Certamente la velatura non viene assolutamente rimossa dal classico fazzoletto di cotone: l'unico risultato che si ottiene è un effetto "rastrello" tipico dei giardini giapponesi, con delle rigature microscopiche parallele e corrispondenti alla trama del fazzoletto.
Un risultato molto migliore lo si ottiene pulendo con un fazzoletto di carta, tenendolo ripiegato almeno doppio, in modo che il vapore emesso dalla nostra mano non torni a velare la lente. In questo caso le rigature sono molto meno visibili, quasi scomparse anche a 500 ingrandimenti.
Il risultato vero lo si ottiene invece con una goccia di sapone liquido sparsa e leggermente sfregata per tutta la superficie e poi risciacquato sfregando con le dita fino al tipico attrito sulla superficie.
Se noi esaminiamo ora la lente la vediamo completamente esente da tracce di velatura, ma attenzione, basta solo prendere gli occhiali e toccare le lenti con le mani per tornare immediatamente al punto di partenza !
Conclusioni
Non credevo che le lenti in resina fossero così robuste, evidentemente il trattamento di indurimento superficiale che viene loro fatto funziona molto bene.
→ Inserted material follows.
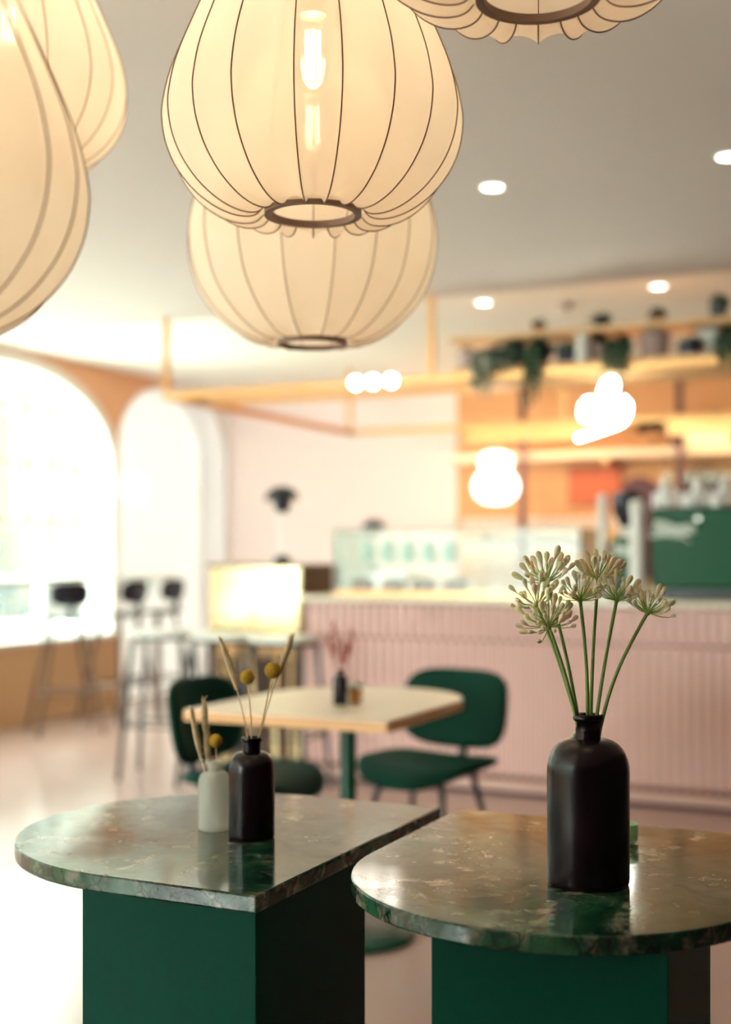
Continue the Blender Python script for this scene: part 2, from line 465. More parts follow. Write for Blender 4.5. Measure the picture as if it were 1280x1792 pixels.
# second arch: glazed with frosted white glass
bm = NB()
for ya, yb in ((8.15, 8.20), (9.785, 9.83)): box(bm, WALL_X - 0.27, WALL_X - 0.22, ya, yb, 0, 2.60)
nich = struct('window_9', bm, M['trim'], smooth=False)
obj('frosted_glass', box(NB(), WALL_X - 0.252, WALL_X - 0.246, 8.16, 9.82, 0.0, 2.60), M['frost'], nich, smooth=False)
bm = NB()
c, a, b, z0, _, n = ARCH2
K = 40; th = [PI * k / K for k in range(K + 1)]
ys = [c - a * math.cos(t) for t in th]
for p, q in zip(ys, ys[1:]):
    zp, zq = arch_z(p - c, a, b, z0, n), arch_z(q - c, a, b, z0, n)
    w = 0.012
    hexa(bm, [(WALL_X - 0.21, p, zp - w), (WALL_X + 0.012, p, zp - w), (WALL_X + 0.012, q, zq - w), (WALL_X - 0.21, q, zq - w),
              (WALL_X - 0.21, p, zp), (WALL_X + 0.012, p, zp), (WALL_X + 0.012, q, zq), (WALL_X - 0.21, q, zq)])
for s in (-1, 1):
    box(bm, WALL_X - 0.21, WALL_X + 0.012, c + s * a - 0.014, c + s * a + 0.014, 0, z0)
struct('trim_2', bm, M['palepink'], smooth=False)

struct('wall_back', box(NB(), WALL_X - 0.3, -3.80, Y1, Y1 + 0.2, 0, 2.8), M['backpink'], smooth=False)
struct('wall_bar', box(NB(), -3.80, X1 + 0.2, Y1, Y1 + 0.2, 0, 2.8), M['barwall'], smooth=False)
struct('wall_right', box(NB(), X1, X1 + 0.2, Y0 - 0.2, Y1, 0, 2.8), M['greywall'], smooth=False)
bm = NB(); xs_ = [WALL_X - 0.3] + [v for w in FRONT_FILL_OPENINGS for v in w] + [X1 + 0.2]
for k in range(0, len(xs_), 2): box(bm, xs_[k], xs_[k + 1], Y0 - 0.2, Y0, 0, 2.8)
for xa, xb in FRONT_FILL_OPENINGS:
    box(bm, xa, xb, Y0 - 0.2, Y0, 0, 0.55); box(bm, xa, xb, Y0 - 0.2, Y0, 2.45, 2.8)
struct('wall_front', bm, M['greywall'], smooth=False)
for k, (xa, xb) in enumerate(FRONT_FILL_OPENINGS):
    bm = NB()
    for x in (xa, (xa + xb) / 2 - 0.03, xb - 0.06): box(bm, x, x + 0.06, Y0 - 0.13, Y0 - 0.07, 0.55, 2.45)
    for z in (0.55, 1.9, 2.39): box(bm, xa, xb, Y0 - 0.13, Y0 - 0.07, z, z + 0.06)
    w_ = struct('window_%d' % (k + 5), bm, M['winframe'], smooth=False)  # frame of the added daylight opening, out of view
    bm = NB(); bm.faces.new([bm.verts.new(p) for p in ((xa, Y0 - 0.1, 0.55), (xb, Y0 - 0.1, 0.55), (xb, Y0 - 0.1, 2.45), (xa, Y0 - 0.1, 2.45))])
    obj('glass', bm, M['pane'], w_, smooth=False)
# what the arched windows look out on: pale street, plus an added near-black front dimming the view
struct('ground', box(NB(), -40, WALL_X - 0.3, -30, 40, -0.3, -0.1), M['street'], smooth=False)
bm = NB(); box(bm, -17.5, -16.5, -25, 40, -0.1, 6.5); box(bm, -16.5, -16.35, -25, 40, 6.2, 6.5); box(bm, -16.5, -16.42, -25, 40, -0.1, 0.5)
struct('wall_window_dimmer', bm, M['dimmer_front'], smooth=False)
# tan panelling under the windows
bm = NB()
box(bm, WALL_X, WALL_X + 0.05, Y0, 8.19, 0.0, 0.585)
struct('baseboard_left', bm, M['wainscot'], smooth=False, bevel=0.004)

def window(k, c):
    # moulded trim round the opening (arch ring + jambs)
    bm = NB(); t = 0.085
    K = 44
    for i in range(K):
        t0, t1 = PI * i / K, PI * (i + 1) / K
        pts = []
        for tt in (t0, t1):
            yo = c - A * math.cos(tt); zo = arch_z(yo - c, A, B, Z0, NN)
            yi = c - (A - t) * math.cos(tt); zi = arch_z(yi - c, A - t, B - t, Z0, NN)
            pts.append((yo, zo, yi, zi))
        (ya, za, yb, zb), (yc, zc, yd, zd) = pts
        x0, x1 = WALL_X - 0.16, WALL_X + 0.02
        hexa(bm, [(x0, yb, zb), (x1, yb, zb), (x1, yd, zd), (x0, yd, zd), (x0, ya, za), (x1, ya, za), (x1, yc, zc), (x0, yc, zc)])
    for s in (-1, 1):
        ys = sorted((c + s * A, c + s * (A - t)))
        box(bm, WALL_X - 0.16, WALL_X + 0.02, ys[0], ys[1], SILL, Z0)
    root = struct('window_%d' % k, bm, M['trim'], smooth=False)
    ai, bi = A - t, B - t
    fx0, fx1 = WALL_X - 0.15, WALL_X - 0.10
    bm = NB()
    def vbar(y, z0_, w=0.036):
        zt = arch_z(y - c, ai, bi, Z0, NN)
        box(bm, fx0, fx1, y - w / 2, y + w / 2, z0_, zt)
    for dy in (-0.84, -0.56, -0.28, 0, 0.28, 0.56, 0.84):
        vbar(c + dy, 1.44)
    for z in (1.83, 2.215):
        t_ = 0.0 if z <= Z0 else (z - Z0) / bi
        half = ai * (1 - t_ ** NN) ** (1 / NN)
        box(bm, fx0 + 0.005, fx1 - 0.005, c - half, c + half, z - 0.018, z + 0.018)
    obj('glazing_bars', bm, M['winframe'], root, smooth=False)
    bm = NB()
    box(bm, fx0 - 0.01, fx1 + 0.02, c - ai, c + ai, 1.405, 1.445)
    for dy in (-1.17, -0.56, 0.0, 0.53, 1.17):
        box(bm, fx0 - 0.01, fx1 + 0.015, c + dy - 0.022, c + dy + 0.022, SILL, 1.405)
    box(bm, fx0 - 0.01, fx1 + 0.015, c - ai, c + ai, SILL, SILL + 0.05)
    obj('casement_frame', bm, M['winframe'], root, smooth=False)
    bm = NB()
    K = 24
    outl = [(c - ai, SILL)] + [(c - ai * math.cos(PI * i / K), arch_z(-ai * math.cos(PI * i / K), ai, bi, Z0, NN)) for i in range(K + 1)] + [(c + ai, SILL)]
    bm.faces.new([bm.verts.new((WALL_X - 0.125, y, z)) for y, z in outl])
    obj('glass', bm, M['pane'], root, smooth=False)
    bm = NB(); box(bm, WALL_X - 0.28, WALL_X + 0.07, c - A, c + A, SILL - 0.005, SILL + 0.028)
    obj('window_sill', bm, M['trim'], root, smooth=False)
for k, c in enumerate(WINDOWS): window(k + 1, c)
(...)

Naturalmente nulla può contro veri graffi di oggetti duri ed acuminati, ma ai cento incidenti giornalieri resiste benissimo, anche meglio delle lenti in vetro.
Queste ultime hanno poi il grosso problema delle scheggiature che, subdolamente, iniziano all'incrocio di due rigature e poi, adagio adagio, urto dopo urto, si espandano fino a formare macchie consistenti, pur restando sempre invisibili se noi guardiamo la lente per trasparenza. Ma ben evidenti in tutta la loro gravità se le osserviamo al microscopio in episcopia e con illuminazione obliqua.
Le conclusioni che io ho tratto da queste prove sono l'abbandono di alcuni preconcetti che avevo sulle lenti in resina e quindi un ripensamento sulla presunta robustezza delle lenti in vetro.
Poi, l'utilizzo sistematico dei fazzolettini di carta per pulire le lenti degli occhiali, al posto dei fazzoletti in cotone o peggio, surrogati vari tipo orlo della camicia, tovaglioli, sottana della moglie, ecc. ecc.